# Start of DATA PROVIDED

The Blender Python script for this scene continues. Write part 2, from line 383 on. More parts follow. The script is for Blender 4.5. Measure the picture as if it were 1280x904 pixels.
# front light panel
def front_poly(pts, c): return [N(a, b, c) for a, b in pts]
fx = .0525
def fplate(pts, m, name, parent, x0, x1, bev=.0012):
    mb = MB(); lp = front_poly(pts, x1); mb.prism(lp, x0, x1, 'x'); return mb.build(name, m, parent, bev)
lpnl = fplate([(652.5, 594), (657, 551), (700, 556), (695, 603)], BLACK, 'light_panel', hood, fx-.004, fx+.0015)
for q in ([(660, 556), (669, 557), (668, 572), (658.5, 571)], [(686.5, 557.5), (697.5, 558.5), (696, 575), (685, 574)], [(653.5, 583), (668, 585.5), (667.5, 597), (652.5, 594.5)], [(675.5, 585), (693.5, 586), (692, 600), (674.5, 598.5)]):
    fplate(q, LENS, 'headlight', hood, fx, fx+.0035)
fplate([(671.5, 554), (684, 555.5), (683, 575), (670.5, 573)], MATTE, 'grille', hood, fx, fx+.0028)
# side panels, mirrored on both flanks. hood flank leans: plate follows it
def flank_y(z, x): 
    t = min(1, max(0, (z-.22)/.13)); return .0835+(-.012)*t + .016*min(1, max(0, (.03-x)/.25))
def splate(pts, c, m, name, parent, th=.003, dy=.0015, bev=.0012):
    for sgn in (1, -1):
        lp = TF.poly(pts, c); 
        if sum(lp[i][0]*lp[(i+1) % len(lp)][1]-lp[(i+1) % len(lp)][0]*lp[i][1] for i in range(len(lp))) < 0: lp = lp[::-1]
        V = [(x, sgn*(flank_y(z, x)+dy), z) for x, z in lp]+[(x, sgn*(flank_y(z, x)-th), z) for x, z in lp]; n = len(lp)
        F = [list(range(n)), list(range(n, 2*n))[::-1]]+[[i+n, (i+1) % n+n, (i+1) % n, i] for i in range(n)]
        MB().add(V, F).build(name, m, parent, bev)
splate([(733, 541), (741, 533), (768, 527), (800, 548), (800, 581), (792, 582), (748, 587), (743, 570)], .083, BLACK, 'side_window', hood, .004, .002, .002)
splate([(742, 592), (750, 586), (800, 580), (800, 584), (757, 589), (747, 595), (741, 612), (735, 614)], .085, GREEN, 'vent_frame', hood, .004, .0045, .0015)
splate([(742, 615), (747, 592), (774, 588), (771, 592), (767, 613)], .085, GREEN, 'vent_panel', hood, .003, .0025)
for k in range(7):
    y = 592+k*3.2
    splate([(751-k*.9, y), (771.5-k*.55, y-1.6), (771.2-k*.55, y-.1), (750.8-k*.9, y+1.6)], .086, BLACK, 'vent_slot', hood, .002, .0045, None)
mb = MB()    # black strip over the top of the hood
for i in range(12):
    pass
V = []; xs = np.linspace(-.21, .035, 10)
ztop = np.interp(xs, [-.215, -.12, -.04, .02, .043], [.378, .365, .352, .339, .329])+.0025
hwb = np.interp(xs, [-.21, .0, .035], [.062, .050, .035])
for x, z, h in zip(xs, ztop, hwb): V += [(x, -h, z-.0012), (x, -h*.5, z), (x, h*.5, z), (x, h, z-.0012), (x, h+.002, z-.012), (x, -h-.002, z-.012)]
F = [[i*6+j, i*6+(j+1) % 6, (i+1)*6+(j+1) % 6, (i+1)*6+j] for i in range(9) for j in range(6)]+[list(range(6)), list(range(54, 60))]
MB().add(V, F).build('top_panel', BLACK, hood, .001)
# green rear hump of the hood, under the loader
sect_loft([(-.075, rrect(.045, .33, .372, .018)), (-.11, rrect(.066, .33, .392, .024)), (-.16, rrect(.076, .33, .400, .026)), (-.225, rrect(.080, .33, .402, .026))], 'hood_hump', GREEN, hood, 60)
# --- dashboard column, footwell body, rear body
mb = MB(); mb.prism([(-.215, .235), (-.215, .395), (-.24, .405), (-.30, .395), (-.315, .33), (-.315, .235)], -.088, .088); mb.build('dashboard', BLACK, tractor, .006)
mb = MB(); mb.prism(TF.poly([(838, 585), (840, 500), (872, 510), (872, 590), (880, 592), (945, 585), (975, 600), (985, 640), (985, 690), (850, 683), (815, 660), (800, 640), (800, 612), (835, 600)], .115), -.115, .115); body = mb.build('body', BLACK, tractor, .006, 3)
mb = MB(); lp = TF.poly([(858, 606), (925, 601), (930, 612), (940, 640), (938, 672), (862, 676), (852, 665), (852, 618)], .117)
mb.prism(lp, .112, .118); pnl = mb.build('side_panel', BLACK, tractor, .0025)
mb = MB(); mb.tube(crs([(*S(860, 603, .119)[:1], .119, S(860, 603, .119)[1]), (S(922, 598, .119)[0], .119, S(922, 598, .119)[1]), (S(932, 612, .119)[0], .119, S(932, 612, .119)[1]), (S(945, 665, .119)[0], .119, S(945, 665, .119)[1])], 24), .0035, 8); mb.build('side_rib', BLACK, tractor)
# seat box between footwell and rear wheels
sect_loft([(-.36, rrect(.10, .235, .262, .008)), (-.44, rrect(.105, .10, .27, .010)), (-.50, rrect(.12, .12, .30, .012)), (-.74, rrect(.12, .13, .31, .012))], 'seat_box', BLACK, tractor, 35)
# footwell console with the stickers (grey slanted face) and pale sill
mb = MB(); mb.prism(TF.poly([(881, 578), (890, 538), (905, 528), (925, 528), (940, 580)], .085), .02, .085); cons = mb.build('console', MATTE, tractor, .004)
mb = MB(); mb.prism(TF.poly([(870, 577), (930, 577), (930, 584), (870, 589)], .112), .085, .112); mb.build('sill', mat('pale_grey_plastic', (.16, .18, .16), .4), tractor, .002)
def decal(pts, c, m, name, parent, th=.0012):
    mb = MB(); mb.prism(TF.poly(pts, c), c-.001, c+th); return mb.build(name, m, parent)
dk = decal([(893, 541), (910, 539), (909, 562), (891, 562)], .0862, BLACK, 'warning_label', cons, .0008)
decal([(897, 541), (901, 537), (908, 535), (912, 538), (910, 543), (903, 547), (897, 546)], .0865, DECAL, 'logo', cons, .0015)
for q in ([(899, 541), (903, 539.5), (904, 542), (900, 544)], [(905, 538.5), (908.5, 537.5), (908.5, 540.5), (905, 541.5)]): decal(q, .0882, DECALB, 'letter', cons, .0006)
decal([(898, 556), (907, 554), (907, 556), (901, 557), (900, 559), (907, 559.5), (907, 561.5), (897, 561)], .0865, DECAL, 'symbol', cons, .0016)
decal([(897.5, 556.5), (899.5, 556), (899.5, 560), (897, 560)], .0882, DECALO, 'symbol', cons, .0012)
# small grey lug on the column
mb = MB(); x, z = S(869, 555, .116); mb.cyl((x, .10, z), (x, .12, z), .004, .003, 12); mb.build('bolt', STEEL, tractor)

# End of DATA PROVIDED

▸ REQUIREMENT:
All of the data needs to be reproduced exactly, with no line missing.

▸ TASK OUTPUT:
The Blender Python script for this scene continues. Write part 2, from line 383 on. More parts follow. The script is for Blender 4.5. Measure the picture as if it were 1280x904 pixels.
# front light panel
def front_poly(pts, c): return [N(a, b, c) for a, b in pts]
fx = .0525
def fplate(pts, m, name, parent, x0, x1, bev=.0012):
    mb = MB(); lp = front_poly(pts, x1); mb.prism(lp, x0, x1, 'x'); return mb.build(name, m, parent, bev)
lpnl = fplate([(652.5, 594), (657, 551), (700, 556), (695, 603)], BLACK, 'light_panel', hood, fx-.004, fx+.0015)
for q in ([(660, 556), (669, 557), (668, 572), (658.5, 571)], [(686.5, 557.5), (697.5, 558.5), (696, 575), (685, 574)], [(653.5, 583), (668, 585.5), (667.5, 597), (652.5, 594.5)], [(675.5, 585), (693.5, 586), (692, 600), (674.5, 598.5)]):
    fplate(q, LENS, 'headlight', hood, fx, fx+.0035)
fplate([(671.5, 554), (684, 555.5), (683, 575), (670.5, 573)], MATTE, 'grille', hood, fx, fx+.0028)
# side panels, mirrored on both flanks. hood flank leans: plate follows it
def flank_y(z, x): 
    t = min(1, max(0, (z-.22)/.13)); return .0835+(-.012)*t + .016*min(1, max(0, (.03-x)/.25))
def splate(pts, c, m, name, parent, th=.003, dy=.0015, bev=.0012):
    for sgn in (1, -1):
        lp = TF.poly(pts, c); 
        if sum(lp[i][0]*lp[(i+1) % len(lp)][1]-lp[(i+1) % len(lp)][0]*lp[i][1] for i in range(len(lp))) < 0: lp = lp[::-1]
        V = [(x, sgn*(flank_y(z, x)+dy), z) for x, z in lp]+[(x, sgn*(flank_y(z, x)-th), z) for x, z in lp]; n = len(lp)
        F = [list(range(n)), list(range(n, 2*n))[::-1]]+[[i+n, (i+1) % n+n, (i+1) % n, i] for i in range(n)]
        MB().add(V, F).build(name, m, parent, bev)
splate([(733, 541), (741, 533), (768, 527), (800, 548), (800, 581), (792, 582), (748, 587), (743, 570)], .083, BLACK, 'side_window', hood, .004, .002, .002)
splate([(742, 592), (750, 586), (800, 580), (800, 584), (757, 589), (747, 595), (741, 612), (735, 614)], .085, GREEN, 'vent_frame', hood, .004, .0045, .0015)
splate([(742, 615), (747, 592), (774, 588), (771, 592), (767, 613)], .085, GREEN, 'vent_panel', hood, .003, .0025)
for k in range(7):
    y = 592+k*3.2
    splate([(751-k*.9, y), (771.5-k*.55, y-1.6), (771.2-k*.55, y-.1), (750.8-k*.9, y+1.6)], .086, BLACK, 'vent_slot', hood, .002, .0045, None)
mb = MB()    # black strip over the top of the hood
for i in range(12):
    pass
V = []; xs = np.linspace(-.21, .035, 10)
ztop = np.interp(xs, [-.215, -.12, -.04, .02, .043], [.378, .365, .352, .339, .329])+.0025
hwb = np.interp(xs, [-.21, .0, .035], [.062, .050, .035])
for x, z, h in zip(xs, ztop, hwb): V += [(x, -h, z-.0012), (x, -h*.5, z), (x, h*.5, z), (x, h, z-.0012), (x, h+.002, z-.012), (x, -h-.002, z-.012)]
F = [[i*6+j, i*6+(j+1) % 6, (i+1)*6+(j+1) % 6, (i+1)*6+j] for i in range(9) for j in range(6)]+[list(range(6)), list(range(54, 60))]
MB().add(V, F).build('top_panel', BLACK, hood, .001)
# green rear hump of the hood, under the loader
sect_loft([(-.075, rrect(.045, .33, .372, .018)), (-.11, rrect(.066, .33, .392, .024)), (-.16, rrect(.076, .33, .400, .026)), (-.225, rrect(.080, .33, .402, .026))], 'hood_hump', GREEN, hood, 60)
# --- dashboard column, footwell body, rear body
mb = MB(); mb.prism([(-.215, .235), (-.215, .395), (-.24, .405), (-.30, .395), (-.315, .33), (-.315, .235)], -.088, .088); mb.build('dashboard', BLACK, tractor, .006)
mb = MB(); mb.prism(TF.poly([(838, 585), (840, 500), (872, 510), (872, 590), (880, 592), (945, 585), (975, 600), (985, 640), (985, 690), (850, 683), (815, 660), (800, 640), (800, 612), (835, 600)], .115), -.115, .115); body = mb.build('body', BLACK, tractor, .006, 3)
mb = MB(); lp = TF.poly([(858, 606), (925, 601), (930, 612), (940, 640), (938, 672), (862, 676), (852, 665), (852, 618)], .117)
mb.prism(lp, .112, .118); pnl = mb.build('side_panel', BLACK, tractor, .0025)
mb = MB(); mb.tube(crs([(*S(860, 603, .119)[:1], .119, S(860, 603, .119)[1]), (S(922, 598, .119)[0], .119, S(922, 598, .119)[1]), (S(932, 612, .119)[0], .119, S(932, 612, .119)[1]), (S(945, 665, .119)[0], .119, S(945, 665, .119)[1])], 24), .0035, 8); mb.build('side_rib', BLACK, tractor)
# seat box between footwell and rear wheels
sect_loft([(-.36, rrect(.10, .235, .262, .008)), (-.44, rrect(.105, .10, .27, .010)), (-.50, rrect(.12, .12, .30, .012)), (-.74, rrect(.12, .13, .31, .012))], 'seat_box', BLACK, tractor, 35)
# footwell console with the stickers (grey slanted face) and pale sill
mb = MB(); mb.prism(TF.poly([(881, 578), (890, 538), (905, 528), (925, 528), (940, 580)], .085), .02, .085); cons = mb.build('console', MATTE, tractor, .004)
mb = MB(); mb.prism(TF.poly([(870, 577), (930, 577), (930, 584), (870, 589)], .112), .085, .112); mb.build('sill', mat('pale_grey_plastic', (.16, .18, .16), .4), tractor, .002)
def decal(pts, c, m, name, parent, th=.0012):
    mb = MB(); mb.prism(TF.poly(pts, c), c-.001, c+th); return mb.build(name, m, parent)
dk = decal([(893, 541), (910, 539), (909, 562), (891, 562)], .0862, BLACK, 'warning_label', cons, .0008)
decal([(897, 541), (901, 537), (908, 535), (912, 538), (910, 543), (903, 547), (897, 546)], .0865, DECAL, 'logo', cons, .0015)
for q in ([(899, 541), (903, 539.5), (904, 542), (900, 544)], [(905, 538.5), (908.5, 537.5), (908.5, 540.5), (905, 541.5)]): decal(q, .0882, DECALB, 'letter', cons, .0006)
decal([(898, 556), (907, 554), (907, 556), (901, 557), (900, 559), (907, 559.5), (907, 561.5), (897, 561)], .0865, DECAL, 'symbol', cons, .0016)
decal([(897.5, 556.5), (899.5, 556), (899.5, 560), (897, 560)], .0882, DECALO, 'symbol', cons, .0012)
# small grey lug on the column
mb = MB(); x, z = S(869, 555, .116); mb.cyl((x, .10, z), (x, .12, z), .004, .003, 12); mb.build('bolt', STEEL, tractor)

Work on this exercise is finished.